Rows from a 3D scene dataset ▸
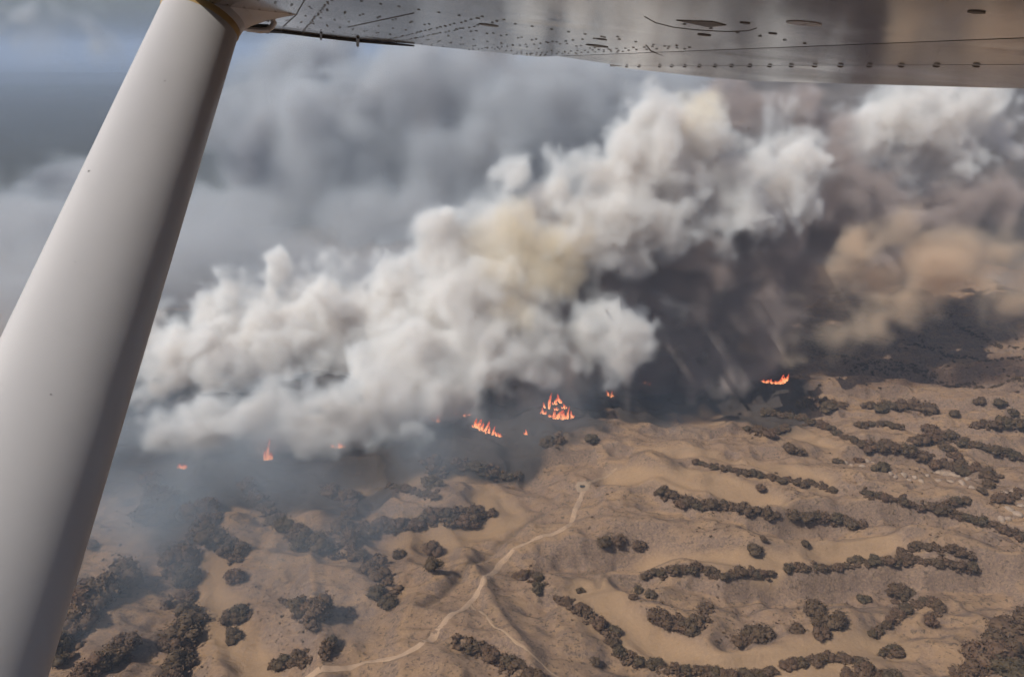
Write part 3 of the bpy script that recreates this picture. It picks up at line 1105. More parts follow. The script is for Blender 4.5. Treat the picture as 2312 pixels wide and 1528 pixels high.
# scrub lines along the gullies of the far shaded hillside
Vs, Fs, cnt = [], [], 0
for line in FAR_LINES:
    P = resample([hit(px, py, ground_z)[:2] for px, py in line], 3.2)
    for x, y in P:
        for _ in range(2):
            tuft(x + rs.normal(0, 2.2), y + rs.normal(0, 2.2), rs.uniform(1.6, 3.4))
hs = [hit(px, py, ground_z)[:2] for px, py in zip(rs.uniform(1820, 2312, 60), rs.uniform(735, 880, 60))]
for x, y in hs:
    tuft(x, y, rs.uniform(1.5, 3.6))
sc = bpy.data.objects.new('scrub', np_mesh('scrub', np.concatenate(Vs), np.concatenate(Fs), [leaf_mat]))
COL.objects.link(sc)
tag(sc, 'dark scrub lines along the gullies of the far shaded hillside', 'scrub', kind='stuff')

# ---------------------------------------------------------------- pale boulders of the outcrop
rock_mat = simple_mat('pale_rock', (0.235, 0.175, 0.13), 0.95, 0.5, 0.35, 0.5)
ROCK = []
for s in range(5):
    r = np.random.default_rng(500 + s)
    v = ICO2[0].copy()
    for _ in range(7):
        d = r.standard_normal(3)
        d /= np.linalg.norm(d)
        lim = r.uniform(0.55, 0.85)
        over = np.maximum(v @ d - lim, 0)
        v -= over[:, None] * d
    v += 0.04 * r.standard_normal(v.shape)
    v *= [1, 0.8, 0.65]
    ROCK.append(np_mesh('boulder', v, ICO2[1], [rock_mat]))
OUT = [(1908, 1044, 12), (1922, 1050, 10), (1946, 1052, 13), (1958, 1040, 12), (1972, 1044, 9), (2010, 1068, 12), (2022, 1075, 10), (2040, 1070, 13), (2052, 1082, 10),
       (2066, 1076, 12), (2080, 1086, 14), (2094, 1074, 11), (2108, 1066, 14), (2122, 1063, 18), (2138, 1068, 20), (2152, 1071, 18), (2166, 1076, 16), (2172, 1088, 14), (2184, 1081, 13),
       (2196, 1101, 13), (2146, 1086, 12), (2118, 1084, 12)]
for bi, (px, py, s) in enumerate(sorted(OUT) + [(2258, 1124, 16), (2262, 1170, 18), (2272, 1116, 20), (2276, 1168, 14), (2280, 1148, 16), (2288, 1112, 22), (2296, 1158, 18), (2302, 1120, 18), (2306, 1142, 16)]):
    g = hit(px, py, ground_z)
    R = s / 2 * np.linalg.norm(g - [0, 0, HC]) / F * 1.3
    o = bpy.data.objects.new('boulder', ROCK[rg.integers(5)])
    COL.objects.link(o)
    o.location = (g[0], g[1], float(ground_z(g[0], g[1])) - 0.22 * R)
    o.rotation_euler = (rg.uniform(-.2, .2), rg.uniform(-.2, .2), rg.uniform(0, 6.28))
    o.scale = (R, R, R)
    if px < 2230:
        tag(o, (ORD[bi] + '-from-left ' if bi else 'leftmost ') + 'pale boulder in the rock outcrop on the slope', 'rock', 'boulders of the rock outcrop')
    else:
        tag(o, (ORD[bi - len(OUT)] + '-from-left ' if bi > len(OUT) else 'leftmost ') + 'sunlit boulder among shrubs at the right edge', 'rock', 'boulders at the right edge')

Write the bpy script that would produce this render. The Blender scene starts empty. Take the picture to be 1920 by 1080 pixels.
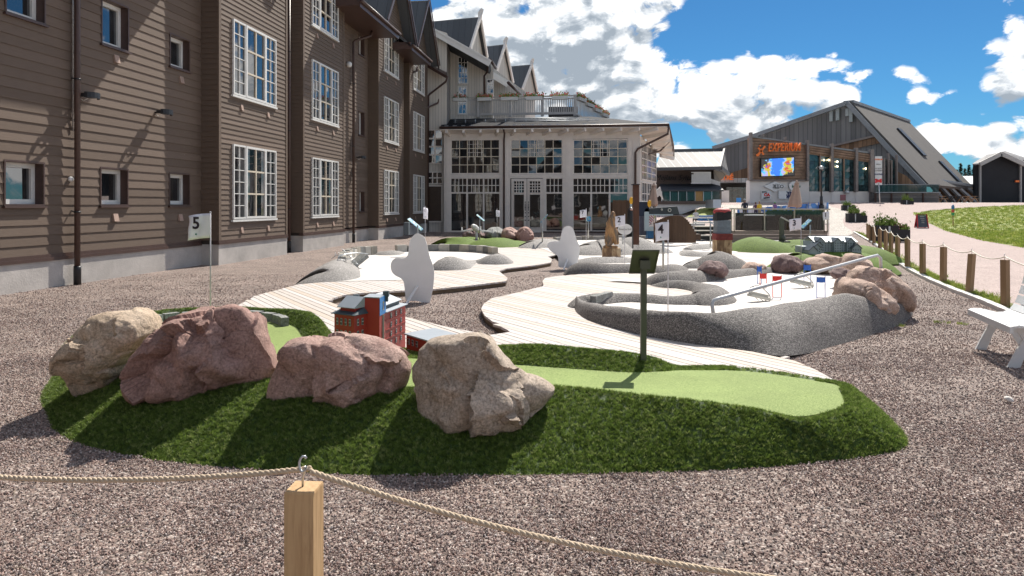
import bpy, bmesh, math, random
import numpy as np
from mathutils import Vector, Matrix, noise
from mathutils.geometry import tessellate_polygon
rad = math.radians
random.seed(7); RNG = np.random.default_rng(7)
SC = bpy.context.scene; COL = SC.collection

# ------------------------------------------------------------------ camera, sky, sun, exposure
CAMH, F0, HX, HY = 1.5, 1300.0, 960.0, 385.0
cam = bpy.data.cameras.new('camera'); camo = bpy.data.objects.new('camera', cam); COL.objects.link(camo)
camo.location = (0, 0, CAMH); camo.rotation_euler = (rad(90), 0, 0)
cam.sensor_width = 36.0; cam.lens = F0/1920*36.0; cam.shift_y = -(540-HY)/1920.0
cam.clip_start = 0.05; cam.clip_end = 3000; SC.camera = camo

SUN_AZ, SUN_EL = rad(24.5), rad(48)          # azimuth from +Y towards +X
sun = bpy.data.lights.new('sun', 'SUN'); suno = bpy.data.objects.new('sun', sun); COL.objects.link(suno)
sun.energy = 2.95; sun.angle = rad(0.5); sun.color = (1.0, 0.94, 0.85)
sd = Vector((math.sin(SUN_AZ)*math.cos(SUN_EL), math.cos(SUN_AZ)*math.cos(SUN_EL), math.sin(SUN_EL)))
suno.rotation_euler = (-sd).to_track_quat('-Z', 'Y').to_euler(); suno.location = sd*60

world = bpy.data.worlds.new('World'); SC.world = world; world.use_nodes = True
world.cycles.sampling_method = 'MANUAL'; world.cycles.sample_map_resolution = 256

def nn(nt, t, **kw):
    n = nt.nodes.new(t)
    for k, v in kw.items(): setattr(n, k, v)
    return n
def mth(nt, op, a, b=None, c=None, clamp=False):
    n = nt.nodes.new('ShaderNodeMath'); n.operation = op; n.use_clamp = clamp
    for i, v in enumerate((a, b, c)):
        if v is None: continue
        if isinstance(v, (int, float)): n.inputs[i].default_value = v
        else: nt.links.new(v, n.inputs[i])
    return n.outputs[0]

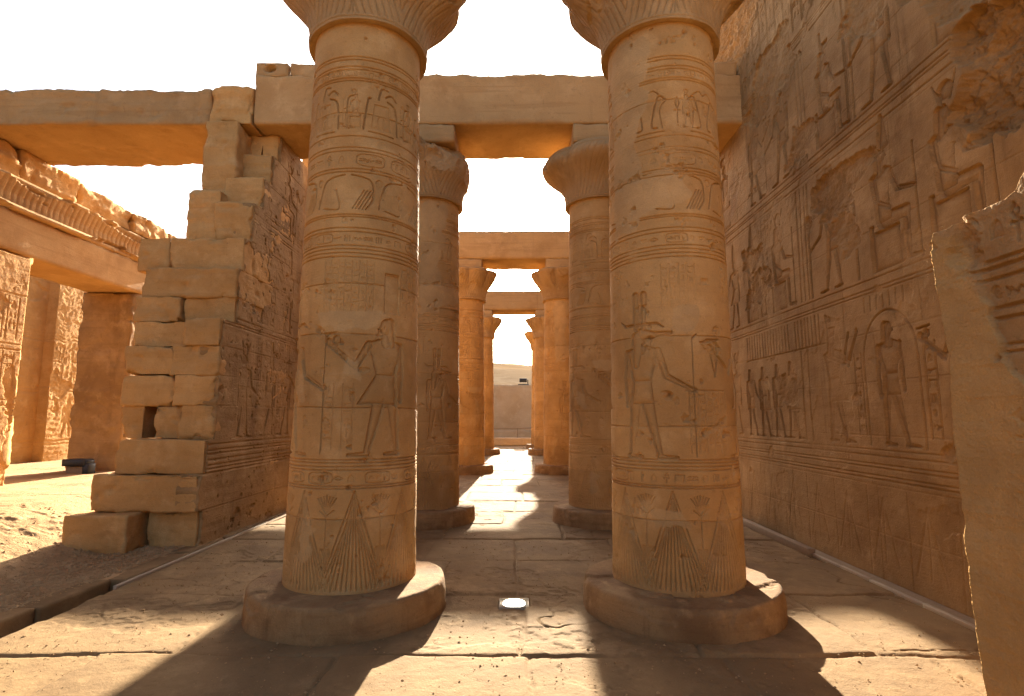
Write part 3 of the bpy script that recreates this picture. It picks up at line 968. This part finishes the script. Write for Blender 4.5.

Written task ▸
Working from the lines above, reproduce the material exactly and exclude its pictures.

Expected output ▸
Write part 3 of the bpy script that recreates this picture. It picks up at line 1105. More parts follow. The script is for Blender 4.5. Treat the picture as 2312 pixels wide and 1528 pixels high.
# scrub lines along the gullies of the far shaded hillside
Vs, Fs, cnt = [], [], 0
for line in FAR_LINES:
    P = resample([hit(px, py, ground_z)[:2] for px, py in line], 3.2)
    for x, y in P:
        for _ in range(2):
            tuft(x + rs.normal(0, 2.2), y + rs.normal(0, 2.2), rs.uniform(1.6, 3.4))
hs = [hit(px, py, ground_z)[:2] for px, py in zip(rs.uniform(1820, 2312, 60), rs.uniform(735, 880, 60))]
for x, y in hs:
    tuft(x, y, rs.uniform(1.5, 3.6))
sc = bpy.data.objects.new('scrub', np_mesh('scrub', np.concatenate(Vs), np.concatenate(Fs), [leaf_mat]))
COL.objects.link(sc)
tag(sc, 'dark scrub lines along the gullies of the far shaded hillside', 'scrub', kind='stuff')

# ---------------------------------------------------------------- pale boulders of the outcrop
rock_mat = simple_mat('pale_rock', (0.235, 0.175, 0.13), 0.95, 0.5, 0.35, 0.5)
ROCK = []
for s in range(5):
    r = np.random.default_rng(500 + s)
    v = ICO2[0].copy()
    for _ in range(7):
        d = r.standard_normal(3)
        d /= np.linalg.norm(d)
        lim = r.uniform(0.55, 0.85)
        over = np.maximum(v @ d - lim, 0)
        v -= over[:, None] * d
    v += 0.04 * r.standard_normal(v.shape)
    v *= [1, 0.8, 0.65]
    ROCK.append(np_mesh('boulder', v, ICO2[1], [rock_mat]))
OUT = [(1908, 1044, 12), (1922, 1050, 10), (1946, 1052, 13), (1958, 1040, 12), (1972, 1044, 9), (2010, 1068, 12), (2022, 1075, 10), (2040, 1070, 13), (2052, 1082, 10),
       (2066, 1076, 12), (2080, 1086, 14), (2094, 1074, 11), (2108, 1066, 14), (2122, 1063, 18), (2138, 1068, 20), (2152, 1071, 18), (2166, 1076, 16), (2172, 1088, 14), (2184, 1081, 13),
       (2196, 1101, 13), (2146, 1086, 12), (2118, 1084, 12)]
for bi, (px, py, s) in enumerate(sorted(OUT) + [(2258, 1124, 16), (2262, 1170, 18), (2272, 1116, 20), (2276, 1168, 14), (2280, 1148, 16), (2288, 1112, 22), (2296, 1158, 18), (2302, 1120, 18), (2306, 1142, 16)]):
    g = hit(px, py, ground_z)
    R = s / 2 * np.linalg.norm(g - [0, 0, HC]) / F * 1.3
    o = bpy.data.objects.new('boulder', ROCK[rg.integers(5)])
    COL.objects.link(o)
    o.location = (g[0], g[1], float(ground_z(g[0], g[1])) - 0.22 * R)
    o.rotation_euler = (rg.uniform(-.2, .2), rg.uniform(-.2, .2), rg.uniform(0, 6.28))
    o.scale = (R, R, R)
    if px < 2230:
        tag(o, (ORD[bi] + '-from-left ' if bi else 'leftmost ') + 'pale boulder in the rock outcrop on the slope', 'rock', 'boulders of the rock outcrop')
    else:
        tag(o, (ORD[bi - len(OUT)] + '-from-left ' if bi > len(OUT) else 'leftmost ') + 'sunlit boulder among shrubs at the right edge', 'rock', 'boulders at the right edge')

Write the bpy script that would produce this render. The Blender scene starts empty. Take the picture to be 1920 by 1080 pixels.
import bpy, bmesh, math, random
import numpy as np
from mathutils import Vector, Matrix, noise
from mathutils.geometry import tessellate_polygon
rad = math.radians
random.seed(7); RNG = np.random.default_rng(7)
SC = bpy.context.scene; COL = SC.collection

# ------------------------------------------------------------------ camera, sky, sun, exposure
CAMH, F0, HX, HY = 1.5, 1300.0, 960.0, 385.0
cam = bpy.data.cameras.new('camera'); camo = bpy.data.objects.new('camera', cam); COL.objects.link(camo)
camo.location = (0, 0, CAMH); camo.rotation_euler = (rad(90), 0, 0)
cam.sensor_width = 36.0; cam.lens = F0/1920*36.0; cam.shift_y = -(540-HY)/1920.0
cam.clip_start = 0.05; cam.clip_end = 3000; SC.camera = camo

SUN_AZ, SUN_EL = rad(24.5), rad(48)          # azimuth from +Y towards +X
sun = bpy.data.lights.new('sun', 'SUN'); suno = bpy.data.objects.new('sun', sun); COL.objects.link(suno)
sun.energy = 2.95; sun.angle = rad(0.5); sun.color = (1.0, 0.94, 0.85)
sd = Vector((math.sin(SUN_AZ)*math.cos(SUN_EL), math.cos(SUN_AZ)*math.cos(SUN_EL), math.sin(SUN_EL)))
suno.rotation_euler = (-sd).to_track_quat('-Z', 'Y').to_euler(); suno.location = sd*60

world = bpy.data.worlds.new('World'); SC.world = world; world.use_nodes = True
world.cycles.sampling_method = 'MANUAL'; world.cycles.sample_map_resolution = 256

def nn(nt, t, **kw):
    n = nt.nodes.new(t)
    for k, v in kw.items(): setattr(n, k, v)
    return n
def mth(nt, op, a, b=None, c=None, clamp=False):
    n = nt.nodes.new('ShaderNodeMath'); n.operation = op; n.use_clamp = clamp
    for i, v in enumerate((a, b, c)):
        if v is None: continue
        if isinstance(v, (int, float)): n.inputs[i].default_value = v
        else: nt.links.new(v, n.inputs[i])
    return n.outputs[0]

Write part 3 of the bpy script that recreates this picture. It picks up at line 968. This part finishes the script. Write for Blender 4.5.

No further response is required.